A primeira situação foi comigo mesma, depois de cinco anos de uma relação, eu me vi quase começando ela de novo, negociando questões essenciais que eu sentia falta e podendo reconstruir práticas afetivas de formas que me deixam mais feliz. Era estranho pensar que essa relação poderia ser ainda modificada e ela quase chegou ao fim, justamente porque eu me apegava ao tempo, que pra mim já era muito pra que qualquer tipo de mudança acontecesse. Talvez porque eu estivesse trabalhando dentro de um paradigma monogâmico, que espera que determinadas quantidades de tempo signifiquem progressões definitivas e que caso isso não aconteça, é porque a relação está fadada a acabar, eu cheguei a não ver mesmo saída. Mas ela aconteceu, mediante bons diálogos e grandes afetos.
A outra situação, foi com uma colega, que veio comentar que depois de dois anos numa relação em que ela via alguns problemas de diálogo e acordos que pareciam a ela, incontornáveis, finalmente a outra pessoa decidiu compreender o que ela estava pautando como necessário para uma relação NM e se abriu para vivê-la de outra forma. A sensação dela foi a mesma que a minha, com certo estranhamento, estar começando novamente a relação, mesmo depois de anos.
O que une as duas experiências, além desses fatores, é que tanto eu quanto ela, somos pessoas consideradas “experientes” dentro da NM, pois já a vivenciamos há muitos anos. A maior parte das questões pra quem está começando não é mais questão pra nós. Por outro lado, sentíamos que estávamos com pessoas que, a revelia do tempo, permaneciam na condição de “iniciantes”, ou seja, que não avançavam tanto na construção e, principalmente, na destruição de certos paradigmas monogâmicos que acabam por influenciar em comportamentos que não condiziam com relações NM.
Isso mostra que o tempo não necessariamente tem a ver com o ritmo de reflexão e transformação de quem somos, sobretudo quando se tratam de coisas tão arraigadas em nosso ser como as noções de amor, sexo, relacionamentos. Ainda mais se envolve cuidado de criança, coabitação, grandes projetos conjuntos.
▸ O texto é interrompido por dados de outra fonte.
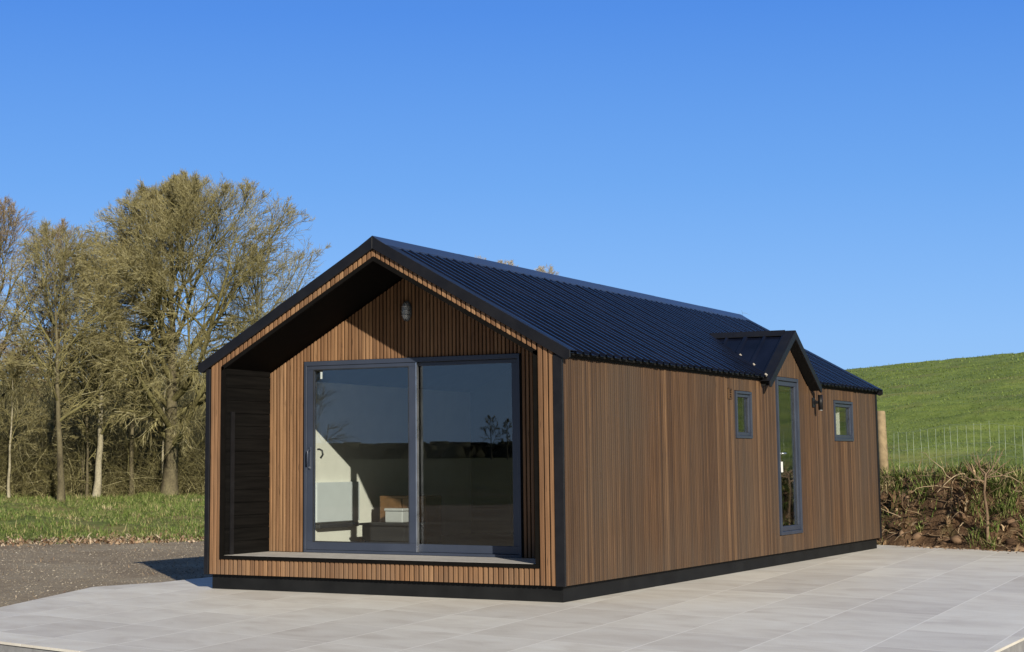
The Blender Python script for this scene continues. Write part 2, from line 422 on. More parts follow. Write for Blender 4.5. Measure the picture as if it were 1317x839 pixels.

Mostra que existem barreiras, traumas, dificuldades que fazem com que algumas pessoas consigam se abrir e mais rapidamente chegar a um lugar mais bem trabalhado em relação a múltiplos afetos, e outras não. Vai ter gente que vai demorar anos mesmo e que só vai ter coragem de mudar quando estiver em situações limite. A diversidade das emoções dos seres humanos é infinita e a não monogamia não pode servir pra soterrá-la e sim pra dar condições pra que ela se expresse.
Então, não importa se você vive NM há seis meses ou há 10 anos, você ainda vai se deparar com situações novas, desafios que não conhece, novas roupagens para experiências que já viveu, demandas de reconstrução, ressignificação, mudanças práticas e teóricas. É um caminho sem volta, mas também é um caminho sem fim.
É importante deixar de lado essas ideias muito fixas sobre o tempo, porque ele é relativo, o que importa mais é a vontade genuína das pessoas de construírem relações que façam sentido. Sendo assim, tenha paciência com quem enfrenta dificuldades e que ainda não está no mesmo passo que você, desde que haja busca da parte dela também, vocês vão conseguir se encontrar na dança.
Não monogamia pode ser muita coisa, mas ela só é pra cada um o que cada um consegue viver no presente.
A gente sempre pode caminhar mais em direção a horizontalidade dos afetos, a lidar melhor com a individualidade do outro, a criação compartilhada de filhos (URGENTEMENTE), a superação dos comportamentos atrelados ao amor romântico. Contudo, não vamos nos pautar no que ainda não fizemos e sim no que já conseguimos, pois é isso que nos dará a condição de fazer mais.